パプアニューギニア・スタディ・プログラム - 報告書「渡航中:セトルメント」

セトルメント(8 Miles Mountain、Kone Mountain )

1.訪問プロジェクト概要

ポートモレスビーには200ほど「セトルメント」と呼ばれる主に低所得層が暮らすコミュニティがある。今回訪問したセトルメントは、どちらも元UN-Habitatの職員らが中心となって支援が行われている地域。
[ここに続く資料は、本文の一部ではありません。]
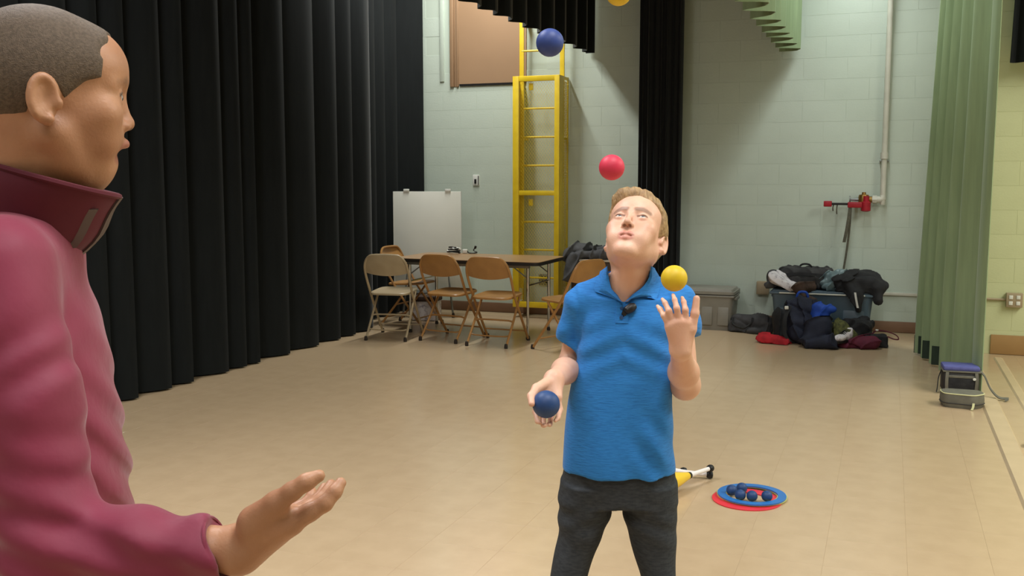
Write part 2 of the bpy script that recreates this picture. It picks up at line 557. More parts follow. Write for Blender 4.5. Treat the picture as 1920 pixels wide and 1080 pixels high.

Kone Mountainは、主にハイランド地域出身の人が集まってきており、ヨガとウォーキングにより居住者を支援するという特徴的なプログラムを持っている。

8 miles Settlement

人口は26,000人ほどで、3つの地域に分かれている。賃金を得る仕事に従事しているのは全体の30%ほど。元小学校教師だった女性がコミュニティリーダーを務めており、地域の運営は彼女およびボランティアのメンバーによって行われる。日本とのかかわりがあるセトルメントであり、日本のボランティア団体の受け入れや、World Cup開催時の日本女子サッカー選手の支援などを行った経緯がある。

Kone Mountain

Yoga & Walk for Life Tribesという理念を掲げており、運動などエネルギーを注ぎ込める活動をすることで、主に若者たちにやりがいをもたせ、ギャングなどの非行を防ぐというコンセプトのプロジェクト。主にハイランド周辺出身の住民が多い。

2.インタビュー

人々の出身地

さまざまな出身地の人が集まって暮らしている。セトルメントによっても違うが、たとえばKone Mountainの人たちは、ハイランド系の人たちが集まっているなど、ある程度出身地域が近辺の人たちがまとまっているところもある。

移住してきた理由

インタビューおよび報告書によれば、セトルメントへの居住理由は主に以下である。

  • 治安の不安(ハイランドなどでの民族闘争)
  • よりよい職を得るため
  • よりよい公共サービス(インフラなど)

居住場所への愛着

治安の悪い地域から来た人々は帰郷に抵抗のある人もいたが、やはり最低限の安全と生活が確保されるならば帰郷したいと考える人もいた。一方、一旦セトルメントにて共同生活を行えば、たとえ異なる地域の人々でも、「wantok(ワントク)」コミュニティのつながりのごとく、家族として接しているようである。

外部からの支援状況

本来であれば政府が資金、物資援助すべきであるが、政府の関心はAPECのためのインフラ整備など他の政策に向いてしまっており、ボランティア団体か国際機関が支援せざるを得ない状況である。都市ではエネルギー代金が高いため、途中で支払いが滞った場合は供給されなくなることもしばしばである。

教育へのアクセス

全般的によくない。以前は 8 miles Settlement 内に小学校があったが、土地所有権問題によって廃校となり、以降は学校はできていない。したがって、セトルメント外にある学校に通うこととなるが、学費は無料でも教材や制服にはお金がかかるため、中退する子供が多い。中流家庭の子息の場合は、高等教育(大学卒)まで進んで公務員として就職し、あくまでセトルメント内に家族のために家を新築する場合もある。

ジェンダー

ポートモレスビーでは、全般としては男系社会かつ女性軽視の傾向があるのではという仮説を立てたが、実際はラバウル周辺では女系社会が継承されていたり地域差がある。セトルメントの場合は女性のエンパワーメントに力を入れており、男女の格差は縮まってきている。

3.参加者所感

多くのメンバー間で共通の学びであったのは、セトルメント=貧困層のスラム、というわけでは必ずしもなく、内部でも格差が存在し、下層でなくてもセトルメントに住居を構え、セトルメント外との交流を持っている場合もあるということである。

渡航前の知識としては、地方では同じ言語を話すコミュニティが生活基盤として機能しているが、近年急速に都市への移住が広まったことで都市には異なる出身の住民が遍在することとなり、結果職にありつけず、セーフティネットから見放された人が増え、ひいては治安の悪化につながっているというものがあった。しかし、ワントクというのは同じ言語や部族のみにとどまらず、パプアニューギニア人の文化として古来から根付いており、都市、セトルメントにおいても効果を発揮していることに感銘を受けた。

一方、今後学びたいこととして、地方から都市へと出てきて、NGO等による支援のあるセトルメントに身を落ち着ける人と、コミュニティに属すことができずラスカルとなる人たちの間の根本的な差は何なのか、ということである。